Almost every madrasah we speak to runs its fees the same way. There is a notebook or a spreadsheet, a few sibling discounts that only one person really understands, and a WhatsApp group where the reminders go out and mostly get ignored. It works, just about, until the person who holds it all in their head is away one week and nobody can say who has paid.
Fees are not the reason anyone opened a madrasah, but they keep the lights on and the teachers paid. Here is how to make collection calm and fair, whether you do it on paper or move to a system.
Decide your fee structure once, in writing
Most of the monthly stress comes from decisions that were never written down. What is the fee per child. What happens for a second or third child in the same family. Is it charged monthly, per term, or per year. Do you charge over the summer holidays or not. What about a child who joins halfway through a month.
Write the answers down and share them with parents at the start of the year. When the rule is clear and public, you stop having the same negotiation over and over, and you stop being the difficult one for simply applying it.
Make sibling discounts a rule, not a favour
Sibling discounts are where the arithmetic goes wrong most often. A family has three children, one leaves, and the discount does not get updated, so you either overcharge them and lose trust or undercharge and lose income. Neither is good.
- Set the discount as a clear rule, for example ten percent off the second child and twenty percent off the third.
- Apply it to the whole family total, not child by child, so it is easy to check.
- Review it whenever a child joins or leaves, not once a year.
If you are doing this by hand, keep the family together on one line so the total is in front of you. If you use a system, this is the sort of thing it should work out for you, every time, without anyone remembering to.
Send reminders that are easy to act on
A reminder that says the fees are due does very little. A reminder that says exactly what this family owes, for which children, and how to pay in one tap, gets paid. The less thinking you ask a busy parent to do, the sooner the money arrives.
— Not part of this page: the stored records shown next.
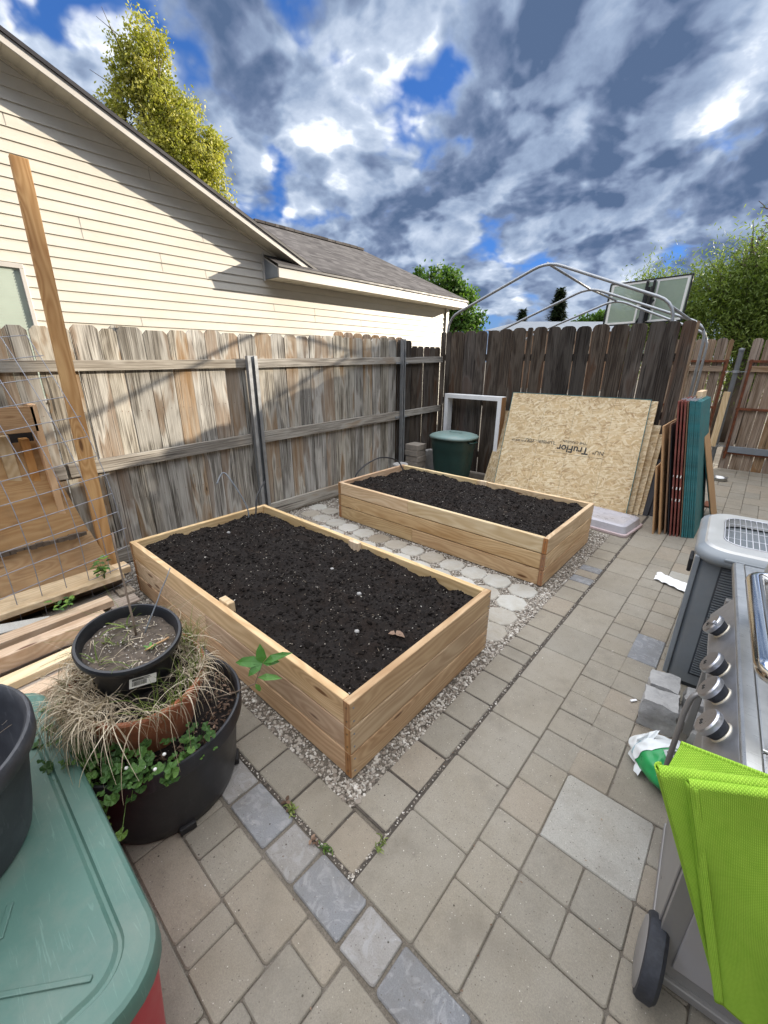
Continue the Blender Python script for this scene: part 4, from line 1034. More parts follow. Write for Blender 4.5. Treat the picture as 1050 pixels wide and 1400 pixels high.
mb.add([sp(1,0)+Vector((.001,0,0)), sp(1,1)+Vector((.001,0,0)), sp(1,1)+nb+Vector((.001,0,0)), sp(1,0)+nb+Vector((.001,0,0))], [(3,2,1,0)])
build(mb, 'painted_edge', M['teal_board'], s1)
mb = MB()
for u in (.29, .52, .78): mb.beam(sp(u, .02, .0006), sp(u-.0, .99, .0006), .0012, .0012, up=(1,0,0))
build(mb, 'guide_lines', M['ink'], s1)
def text_on(name, s, size, mat, parent, Mx, ext=.0008, bold=False):
    cu = bpy.data.curves.new(name, 'FONT'); cu.body = s; cu.size = size; cu.extrude = ext; cu.align_x = 'CENTER'; cu.align_y = 'CENTER'
    if bold: cu.offset = size*.02
    tmp = bpy.data.objects.new(name, cu); col.objects.link(tmp); bpy.context.view_layer.update()
    me = bpy.data.meshes.new_from_object(tmp.evaluated_get(bpy.context.evaluated_depsgraph_get()))
    bpy.data.objects.remove(tmp)
    me.transform(Mx); me.transform(Matrix.Translation(-Vector(ORG[parent.name]))) 
    me.materials.clear(); me.materials.append(mat)
    ob = bpy.data.objects.new(name, me); col.objects.link(ob); ob.parent = parent; ORG[ob.name] = ORG[parent.name]
    return ob
ux = Vector((1,0,0)); vy = (sp(0,1)-sp(0,0)); vy.x = 0; vy.normalize(); nz = ux.cross(vy)
def sheetM(u, v, flip=True, d=.0012):
    p = sp(u, v, d); a, b = (-ux, -vy) if flip else (ux, vy)
    return Matrix(((a.x,b.x,nz.x,p.x),(a.y,b.y,nz.y,p.y),(a.z,b.z,nz.z,p.z),(0,0,0,1)))
text_on('stamp', 'TruFlor', .125, M['ink'], s1, sheetM(.56, .50), bold=True)
text_on('stamp', '"THE ORIGINAL"', .045, M['ink'], s1, sheetM(.56, .565))
text_on('stamp', 'NU*', .07, M['ink'], s1, sheetM(.74, .495))
text_on('stamp', '"LUMBER · YOU', .06, M['ink'], s1, sheetM(.31, .535))
text_on('stamp', 'KEEP THIS SIDE UP', .036, M['ink'], s1, sheetM(.16, .52))
mb = MB()
for (a, b, v) in ((.42,.78,.45),(.10,.30,.545)): mb.beam(sp(a, v, .0006), sp(b, v-.004, .0006), .003, .001)
build(mb, 'stamp_rule', M['ink'], s1)
sheet('strand_board', -1.45, .105, 4.52, 4.975, 1.27, .018, 'osb', 'second strand board sheet, its right edge showing just behind the front one', dx=-.055)
sheet('strand_board', -1.3, .16, 4.56, 4.98, 1.0, .018, 'osb', 'shorter third strand board sheet behind the two tall ones', dx=-.03)
sheet('strand_board', -1.2, .20, 4.60, 4.985, .90, .018, 'osb', 'lowest strand board sheet at the right end of the leaning stack', dx=-.02)
sheet('strand_board', -1.93, -1.2, 4.66, 4.985, 1.02, .018, 'osb', 'rough strand board offcut between the white frame and the large sheets', dx=.08)
for k in range(2): sheet('dark_board', .14+.05*k, .25+.05*k, 4.60+.03*k, 4.9, .62, .016, 'black_board', ['narrow black board in the shade right of the strand boards', 'second narrow black board just right of the first'][k], dx=.02)

# sheets standing on edge beside the end of the dark fence
def upright(name, xb, yb, xt, yt, h, L, th, mat, label, zb=0, topcol=None, group='boards standing on edge by the fence end'):
    """thin board seen edge-on: bottom front (xb,yb), top front (xt,yt), running back along Y by L"""
    mb = MB(); mb.slab((xb, yb+L, zb), (xb, yb, zb), (xt, yt, zb+h), (xt, yt+L, zb+h), th)
    o = build(mb, name, M[mat], bev=.001); return tag(o, label, 'board', group)
upright('upright_board', .405, 4.02, .292, 4.06, .70, .7, .012, 'tan_board', 'short tan board, leftmost of the boards standing on edge')
upright('upright_board', .455, 4.05, .262, 4.12, 1.10, .8, .016, 'tan_board', 'tall thick tan board right of the short one')
upright('upright_board', .50, 4.10, .315, 4.16, 1.12, .8, .012, 'brown_board', 'brown board between the tan and the red boards')
upright('upright_board', .525, 4.14, .325, 4.19, 1.10, .8, .010, 'black_board', 'thin dark board left of the red boards')
for k in range(3):
    o = upright('upright_board', .548+.030*k, 4.09+.01*k, .338+.028*k, 4.15, 1.345, .85, .0135, 'red_board', ['leftmost red painted board standing on edge', 'middle red board with white dots', 'right red board with white dots, next to the teal boards'][k])
    mb = MB()
    for z in (.62,.50,.38):
        f = z/1.345; x = .548+.030*k+(-.21-.002*k)*f; y = 4.09+.01*k+(.06-.01*k)*f
        mb.box(x+.003, x+.011, y-.0035, y-.001, z-.014, z+.014) if k else mb.box(x+.002, x+.006, y-.0035, y-.001, z-.008, z+.012)
    build(mb, 'white_dots', M['white_dot'], o)
upright('upright_board', .636, 4.13, .415, 4.18, 1.34, .85, .009, 'brown_board', 'thin brown board wedged between the red and the teal boards')
for k in range(6): upright('upright_board', .650+.0175*k, 4.12+.008*k+.006*(k % 2), .428+.0155*k, 4.20, 1.352-.004*(k % 3), .85, .0145, 'teal_board', ['teal board nearest to the red ones', 'second teal board from the left', 'third teal board from the left', 'third teal board from the right end of the bundle', 'second teal board from the right end of the bundle', 'rightmost teal board of the tight bundle'][k])
upright('upright_board', .70, 4.45, .42, 4.50, 1.38, .6, .02, 'brown_board', 'brown board standing behind the teal bundle')
upright('upright_board', .835, 4.82, .50, 4.62, 1.18, .5, .012, 'teal_board', 'lone teal edged board leaning out to the right')
upright('upright_board', .845, 4.80, .512, 4.60, 1.20, .5, .008, 'tan_board', 'tan board leaning right beside the lone teal one')
upright('upright_board', .47, 4.5, .43, 4.56, 1.42, .4, .05, 'fir_pale', 'pale wooden board rising just behind the teal bundle')
mb = MB(); 
for k in range(14):
    a = random.random(); mb.beam((.345+.16*a, 4.16+random.random()*.12, 1.352+random.random()*.01), (.36+.16*a+random.uniform(-.03,.03), 4.18+random.random()*.25, 1.356+random.random()*.03), .012, .001)
tag(build(mb, 'plastic_wrap', M['tote_clear']), 'torn clear plastic wrap on top of the teal boards', 'wrap')
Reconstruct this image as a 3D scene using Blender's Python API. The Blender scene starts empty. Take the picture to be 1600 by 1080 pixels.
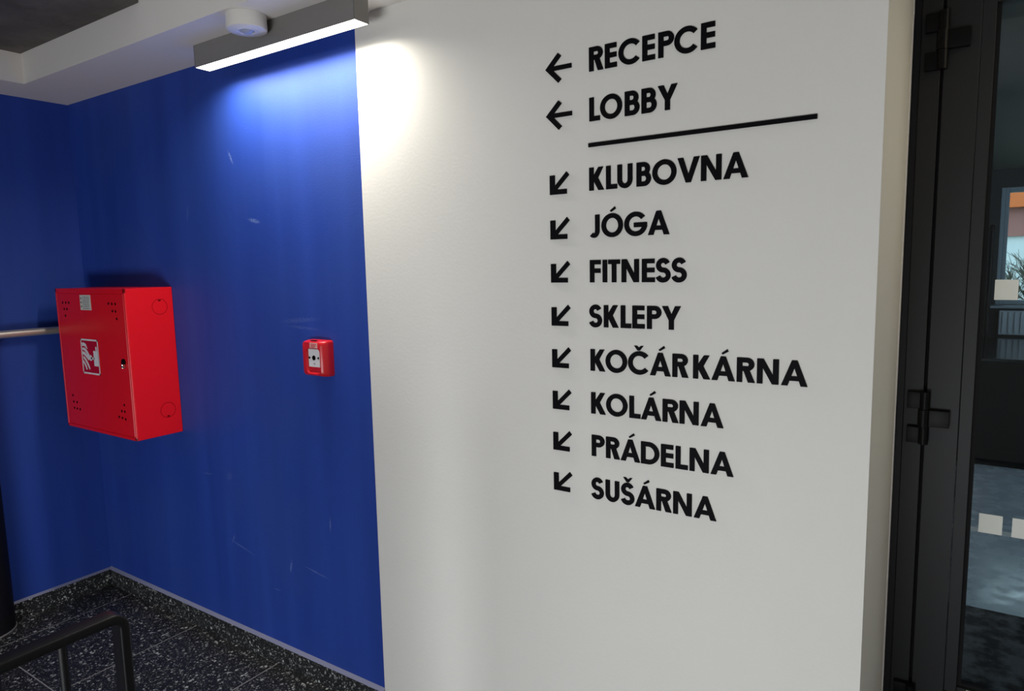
import bpy, bmesh, math, random
from mathutils import Vector, Matrix
random.seed(7)
C = bpy.context.scene.collection
S = bpy.context.scene
PI = math.pi

# ------------------------------------------------------------------ camera
cam_d = bpy.data.cameras.new('camera'); cam = bpy.data.objects.new('camera', cam_d); C.objects.link(cam)
S.camera = cam
r = Vector((0.833191106, 0.552592631, -0.020831829))
u = Vector((-0.048015719, 0.109823965, 0.992790606))
f = Vector((-0.550896607, 0.826184048, -0.118037483))
cam.matrix_world = Matrix(((r.x, u.x, -f.x, 0.0), (r.y, u.y, -f.y, -1.75), (r.z, u.z, -f.z, 1.7132), (0, 0, 0, 1)))
cam_d.sensor_width = 36; cam_d.lens = 36 * 1062.449 / 1600; cam_d.clip_start = 0.02

# ------------------------------------------------------------------ world, light, exposure
W = bpy.data.worlds.new('overcast'); S.world = W; W.use_nodes = True
bg = W.node_tree.nodes['Background']
bg.inputs[0].default_value = (0.80, 0.90, 1.0, 1); bg.inputs[1].default_value = 3.0
S.view_settings.view_transform = 'Standard'; S.view_settings.look = 'None'
S.view_settings.gamma = 1; S.view_settings.use_curve_mapping = False
S.view_settings.exposure = 0.0

def area(name, loc, rot, sx, sy, power, col):
    l = bpy.data.lights.new(name, 'AREA'); l.shape = 'RECTANGLE'; l.size = sx; l.size_y = sy
    l.energy = power; l.color = col
    o = bpy.data.objects.new(name, l); C.objects.link(o); o.location = loc; o.rotation_euler = rot
    return o
# daylight added low behind the camera, out of view, to light the hall
area('daylight_fill', (-0.95, -3.62, 0.42), (PI / 2, 0, 0), 2.0, 0.72, 74, (0.97, 0.985, 1.0))
area('beyond_fill', (2.9, 4.35, 1.35), (0, -PI / 2, 0), 1.6, 1.9, 380, (0.58, 0.79, 1.0))  # side fill added out of view for the room beyond
LAMP_POWER = 7.0          # look of the lamp's diffuser
LAMP_WATTS = 13.0         # louvred downward output of the same lamp

# ------------------------------------------------------------------ material helpers
def mat(name, col, rough=0.5, metal=0.0, spec=0.5, coat=0.0, emit=None, estr=0):
    m = bpy.data.materials.new(name); m.use_nodes = True
    b = m.node_tree.nodes['Principled BSDF']
    b.inputs['Base Color'].default_value = (*col, 1); b.inputs['Roughness'].default_value = rough
    b.inputs['Metallic'].default_value = metal; b.inputs['Specular IOR Level'].default_value = spec
    b.inputs['Coat Weight'].default_value = coat
    if emit: b.inputs['Emission Color'].default_value = (*emit, 1); b.inputs['Emission Strength'].default_value = estr
    return m
def nd(m, t, **k):
    n = m.node_tree.nodes.new(t)
    for a, v in k.items(): setattr(n, a, v)
    return n
def lk(m, a, b): m.node_tree.links.new(a, b)
def coords(m, scale=(1, 1, 1), gen='Object', rot=(0, 0, 0)):
    tc = nd(m, 'ShaderNodeTexCoord'); mp = nd(m, 'ShaderNodeMapping')
    mp.inputs['Scale'].default_value = scale; mp.inputs['Rotation'].default_value = rot
    lk(m, tc.outputs[gen], mp.inputs[0]); return mp.outputs[0]
def noise(m, vec, scale, detail=4, rough=0.5):
    n = nd(m, 'ShaderNodeTexNoise'); n.inputs['Scale'].default_value = scale
    n.inputs['Detail'].default_value = detail; n.inputs['Roughness'].default_value = rough
    lk(m, vec, n.inputs['Vector']); return n.outputs['Fac']
def ramp(m, fac, stops):
    n = nd(m, 'ShaderNodeValToRGB'); e = n.color_ramp.elements
    while len(e) < len(stops): e.new(0.5)
    for i, (p, c) in enumerate(stops): e[i].position = p; e[i].color = (*c, 1) if len(c) == 3 else c
    lk(m, fac, n.inputs[0]); return n.outputs[0]
def mix(m, fac, a, b, mode='MIX'):
    n = nd(m, 'ShaderNodeMix', data_type='RGBA', blend_type=mode)
    for v, i in ((fac, 0), (a, 6), (b, 7)):
        if isinstance(v, (int, float)): n.inputs[i].default_value = v
        elif isinstance(v, tuple): n.inputs[i].default_value = (*v, 1)
        else: lk(m, v, n.inputs[i])
    return n.outputs[2]
def bump(m, h, strength, dist=0.002):
    n = nd(m, 'ShaderNodeBump'); n.inputs['Strength'].default_value = strength; n.inputs['Distance'].default_value = dist
    lk(m, h, n.inputs['Height']); lk(m, n.outputs[0], m.node_tree.nodes['Principled BSDF'].inputs['Normal'])
def base(m, c): lk(m, c, m.node_tree.nodes['Principled BSDF'].inputs['Base Color'])
def rgh(m, c): lk(m, c, m.node_tree.nodes['Principled BSDF'].inputs['Roughness'])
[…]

If you can offer a way to pay online, take it. Most people no longer carry cash, and asking for a bank transfer with a reference that has to be typed correctly is one more place for it to go wrong.
Chase arrears kindly and early
Arrears grow quietly. A family that is one month behind is an easy conversation. A family that is five months behind is a painful one, for them and for you, and it often ends with a child leaving over money that could have been sorted early.
The kindest thing you can do about a small debt is mention it while it is still small.
Have a simple rhythm. A gentle reminder when a payment is a week late. A short, private message if it reaches a month. And keep it human. Many families are managing more than they show, and a quiet word about spreading the cost keeps the child in class, which is the whole point.
Know your numbers at a glance
At any moment you should be able to answer three questions without opening five files. How much is owed in total. Which families are behind. And did what a family owes actually match what landed in the account. If answering those takes an evening with a calculator, that is the real cost of the spreadsheet, and it is the point at which most madrasahs decide to move to a proper system.
Whatever you use, the goal is the same. Fees should be a five minute job on a phone, not a monthly worry that lands on one person. Get the rules clear, make paying easy, chase early and kindly, and keep the numbers where you can see them.